Mahkemece, davanın kısmen kabulüne ilişkin olarak verilen karar Dairece; “…Dosya içeriği ve toplanan delillerden; dava konusu … parsel sayılı taşınmazın geldileri olan … sayılı parseli davalı …’ın ve … sayılı parseli ise mirasbırakan …’ın 12/09/1984 tarih ve 2707 yevmiye numaralı satış işlemi ile üçüncü kişilerden temlik aldıkları, mirasbırakanın maliki olduğu … sayılı parseli 07/12/1984 tarihinde davalıya satış yoluyla devrettiği, 08/01/1985 tarihinde yapılan tevhit işlemi ile … ve … sayılı parsellerin birleştirilek … sayılı parsel olarak davalı adına tescil edildiği gözetildiğinde; kök … sayılı parselden gelen pay yönünden 1.4.1974 tarihli 1/2 sayılı İçtihadı Birleştirme Kararının uygulanmasının mümkün olmadığı ve tenkis isteğinin de bulunmadığı gözetildiğinde anılan pay yönünden davanın reddedilmiş olmasında ve kök … sayılı parsel yönünden yapılan işlemin mirasçılardan mal kaçırma amaçlı ve muvazaalı olduğu saptanarak anılan pay yönünden davanın kabul edilmiş olmasında bir isabetsizlik bulunmamaktadır. Davacı vekili ile davalı vekilinin esasa yönelik temyiz itirazları yerinde değildir, Reddine.Davalı vekilinin diğer itirazına gelince;Mahkemece, kök … sayılı parselden gelen pay yönünden davanın reddine, kök … sayılı parselden gelen pay yönünden davanın kabulüne karar verildiğine göre, davanın kısmen kabul kısmen red ile sonuçlandığı açıktır.Ne var ki, yargılama giderlerinin sadece davalı üzerinde bırakılması doğru olmadığı gibi, reddedilen miktar üzerinden davada kendisini vekille temsil ettiren davalı yararına vekalet ücretine hükmedilmemesi de hatalıdır. Hal böyle olunca, 6100 sayılı HMK’nun 326/2. maddesi uyarınca davanın kısmen kabul kısmen reddedildiği gözetilerek tarafların haklılık oranlarına göre yargılama giderlerinden sorumlu tutulması ve reddedilen miktar üzerinden davada kendisini vekille temsil ettiren davalı yararına vekalet ücretine hükmedilmesi gerekirken yanılgılı değerlendirme ile yazılı şekilde karar verilmesi doğru değildir…” gerekçesiyle bozulmuş, mahkemece bozma ilamına uyularak yapılan yargılama sonunda davanın kısmen kabulüne karar verilmiştir.

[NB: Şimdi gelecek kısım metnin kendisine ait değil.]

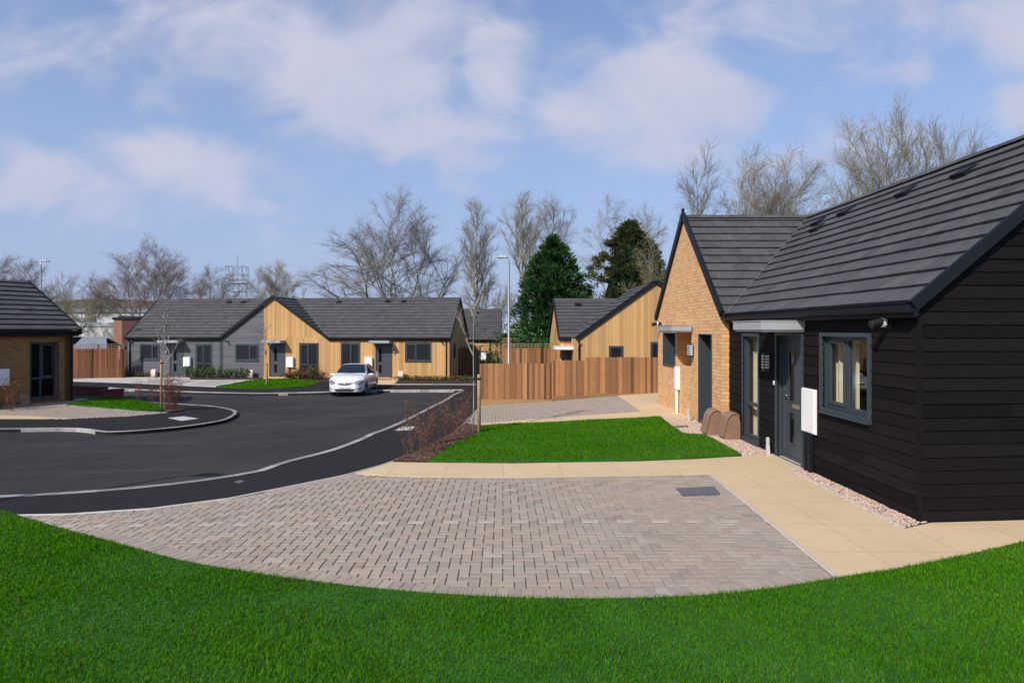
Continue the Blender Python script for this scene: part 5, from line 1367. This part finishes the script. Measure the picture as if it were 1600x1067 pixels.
trees = [
 ('bare_tree', 'pale bare tree partly cut off at the far left edge', 8, 62, 396, 11, 'barkpale', 'barkgrey', dict(width=125, spread=.8, prim=16, clear=.2, stems=2, twigs=1.2)),
 ('bare_tree', 'pale bare tree right behind the brick bungalow roof and its lamp', 62, 75, 440, 12, 'barkpale', 'barkgrey', dict(width=90, spread=.8, prim=13, clear=.2, stems=2, twigs=1.2)),
 ('bushy_tree', 'low spreading green barked bare tree in front of the mossy roofed hall', 135, 72, 428, 13, 'bark', 'barkyellow', dict(width=100, spread=.6, prim=18, clear=.12, stems=5, stem_fan=.6, r0=.16, twigs=.8)),
 ('bare_tree', 'reddish brown multi stemmed bare tree left of the terrace roof', 235, 64, 374, 14, 'bark', 'barkbrown', dict(width=126, spread=.6, prim=22, clear=.25, stems=4, stem_fan=.36, up=.15, r0=.19, twigs=1.05)),
 ('bare_tree', 'small pale bare tree beside the lattice tower', 332, 85, 415, 15, 'barkpale', 'barkgrey', dict(width=84, spread=.7, prim=15, clear=.15, stems=3, stem_fan=.4, twigs=1.3)),
 ('bare_tree', 'round pale grey bare tree right of the lattice tower', 428, 78, 408, 16, 'barkpale', 'barkpale', dict(width=92, spread=.8, prim=20, clear=.15, stems=2, stem_fan=.3, twigs=1.6)),
 ('spreading_tree', 'large bare tree with wispy drooping branches leaning left over the terrace', 578, 58, 345, 17, 'bark', 'barkgrey', dict(width=185, spread=1.05, prim=15, clear=.2, up=.1, droop=.16, r0=.25, wind=-.7, twigs=.9)),
 ('spreading_tree', 'large bare tree with several heavy limbs above the middle of the terrace', 632, 60, 304, 18, 'bark', 'barkgrey', dict(width=180, spread=.7, prim=22, clear=.2, up=.12, droop=.10, stems=3, stem_fan=.42, r0=.32, twigs=1.0)),
 ('upright_tree', 'slender upright bare tree just left of the lamp column', 747, 52, 310, 19, 'bark', 'barkgrey', dict(width=62, spread=.5, prim=26, clear=.12, up=.25, r0=.2, twigs=1.1)),
 ('upright_tree', 'tall narrow bare tree directly behind the lamp column', 816, 62, 299, 20, 'barkyellow', 'barkyellow', dict(width=82, spread=.45, prim=24, clear=.2, up=.25, r0=.24, twigs=.95)),
 ('upright_tree', 'tall bare tree rising behind the dark green conifer', 862, 60, 306, 21, 'barkyellow', 'barkgrey', dict(width=84, spread=.5, prim=22, clear=.22, up=.25, r0=.22, twigs=.95)),
 ('spreading_tree', 'wispy bare tree between the two conifers', 975, 58, 306, 22, 'barkpale', 'barkgrey', dict(width=130, spread=.8, prim=20, clear=.25, up=.12, droop=.10, stems=2, stem_fan=.3, twigs=1.0)),
 ('spreading_tree', 'yellowish bare tree with arching branches in front of the brown conifer', 1016, 43, 372, 23, 'barkyellow', 'barkyellow', dict(width=92, spread=.8, prim=14, clear=.12, up=.1, droop=.12, stems=3, stem_fan=.4, r0=.14, twigs=.55)),
 ('bare_tree', 'bare tree just right of the brick gable peak', 1094, 44, 227, 24, 'bark', 'barkgrey', dict(width=78, spread=.6, prim=22, clear=.3, up=.2, r0=.18, twigs=1.05)),
 ('bare_tree', 'dense broad bare tree behind the black roof valley', 1200, 44, 234, 25, 'bark', 'barkyellow', dict(width=152, spread=.65, prim=28, clear=.3, up=.15, stems=4, stem_fan=.3, r0=.2, twigs=1.05)),
 ('bare_tree', 'tallest bare tree above the black roof ridge', 1366, 40, 170, 26, 'barkyellow', 'barkyellow', dict(width=180, spread=.6, prim=30, clear=.32, up=.18, stems=4, stem_fan=.34, r0=.2, twigs=.9)),
 ('bare_tree', 'bare tree at the right end of the row behind the black roof', 1497, 42, 178, 27, 'bark', 'barkgrey', dict(width=104, spread=.58, prim=22, clear=.32, up=.2, stems=2, stem_fan=.18, r0=.18, twigs=1.0)),
 ('bare_tree', 'bare tree mostly outside the right edge of the view', 1690, 44, 60, 28, 'barkgrey', 'barkgrey', dict(width=200, spread=.65, prim=18, clear=.3, up=.2, stems=2, r0=.2, twigs=.8)),
 ('bare_tree', 'thin low bare tree behind the gap between the terrace and the conifer', 772, 70, 455, 29, 'barkgrey', 'barkgrey', dict(width=75, spread=.8, prim=12, clear=.1, stems=3, stem_fan=.5, r0=.1, twigs=.8)),
]
for (nm, lab, px, Y, top, seed, b1, b2, kw) in trees: tree(nm, lab, px, Y, top, seed, b1, b2, **kw)

# ------------------------------------------------------------------ conifers
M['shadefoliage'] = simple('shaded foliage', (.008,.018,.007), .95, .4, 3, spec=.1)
def conifer(label, px, Y, top, width, mat, seed, base=-1.2, shape=1.0, n_lobe=620, per=44, low=.02):
    rg = np.random.default_rng(seed); x = (px-CX)/F*Y; h = CAM_H-(top-CY)/F*Y-base; R0 = width/F*Y/2
    e = empty('conifer_tree', label, 'tree', (x, Y, base), 0, 'evergreen conifers behind the fence')
    mb = MB(); mb.tube([(0, 0, -.2), (0, 0, h*.5), (0, 0, h*.93)], [.28, .16, .03], 7); mb.build('trunk', M['barkbrown'], e)
    t = low+(1-low)*rg.random(n_lobe)**1.15
    prof = lambda t: np.where(t < .25, .86+.14*t/.25, np.maximum(1-((t-.25)/.75)**3.0*shape, .0)*.98+.02)
    az = rg.uniform(0, 6.28, n_lobe); lump = 1+.13*np.sin(az*3+seed)+.10*np.sin(az*5+t*9)+rg.normal(0, .09, n_lobe)
    rr = R0*prof(t)*lump*np.where(rg.random(n_lobe) < .3, rg.uniform(.55, .85, n_lobe), 1)
    c = np.stack([rr*np.cos(az), rr*np.sin(az), t*h], -1)
    out = np.stack([np.cos(az), np.sin(az), .45+0*az], -1); out /= np.linalg.norm(out, axis=1)[:, None]
    sz = h*.055*rg.uniform(.7, 1.35, n_lobe)*(1-.45*t)
    n = n_lobe*per; ci = np.repeat(np.arange(n_lobe), per)
    off = rg.normal(0, 1, (n, 3)); off /= np.linalg.norm(off, axis=1)[:, None]; off *= (rg.random(n)**.4)[:, None]
    pos = c[ci]+off*sz[ci][:, None]*np.array([1.05, 1.05, .75])
    d = out[ci]*.7+off*.7+rg.normal(0, .3, (n, 3)); d[:, 2] += .25; d /= np.linalg.norm(d, axis=1)[:, None]
    s = np.cross(d, rg.normal(0, 1, (n, 3))); s /= np.linalg.norm(s, axis=1)[:, None]
    L = (.20+.16*rg.random(n))*h/10; Wd = L*rg.uniform(.22, .42, n)
    V = np.zeros((n, 4, 3)); V[:, 0] = pos-d*L[:, None]*.5; V[:, 1] = pos+s*Wd[:, None]*.5; V[:, 2] = pos+d*L[:, None]*.6; V[:, 3] = pos-s*Wd[:, None]*.5
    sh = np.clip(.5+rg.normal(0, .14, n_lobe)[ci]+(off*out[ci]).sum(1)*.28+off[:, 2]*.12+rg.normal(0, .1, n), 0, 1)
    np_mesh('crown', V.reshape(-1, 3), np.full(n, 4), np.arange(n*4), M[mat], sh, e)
    # solid foliage core, the shade inside the crown put into its dark colour
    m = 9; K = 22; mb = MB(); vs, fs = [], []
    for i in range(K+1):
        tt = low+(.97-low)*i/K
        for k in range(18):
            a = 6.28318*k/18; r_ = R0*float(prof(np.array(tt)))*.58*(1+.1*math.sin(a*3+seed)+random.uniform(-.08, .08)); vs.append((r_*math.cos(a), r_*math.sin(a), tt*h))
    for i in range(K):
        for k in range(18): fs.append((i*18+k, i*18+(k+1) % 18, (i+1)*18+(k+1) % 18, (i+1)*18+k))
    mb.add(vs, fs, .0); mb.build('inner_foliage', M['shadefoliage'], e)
    return e
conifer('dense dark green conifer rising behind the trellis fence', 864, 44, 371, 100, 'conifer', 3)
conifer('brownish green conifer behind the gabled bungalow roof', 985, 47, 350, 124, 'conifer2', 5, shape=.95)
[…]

Karar, davalı vekili tarafından süresinde temyiz edilmiş olmakla; Tetkik Hakimi …’ün raporu okundu, düşüncesi alındı. Dosya incelendi, gereği görüşülüp düşünüldü.
-KARAR-
Hükmüne uyulan bozma kararında, gösterildiği şekilde işlem yapılarak karar verilmiştir. Davalının yerinde bulunmayan temyiz itirazının reddiyle, usul ve yasaya ve bozma kararının gerekçelerine uygun olan hükmün ONANMASINA, aşağıda yazılı 7.017.01 TL. bakiye onama harcının temyiz eden davalıdan alınmasına, 22/06/2020 tarihinde oybirliğiyle karar verildi.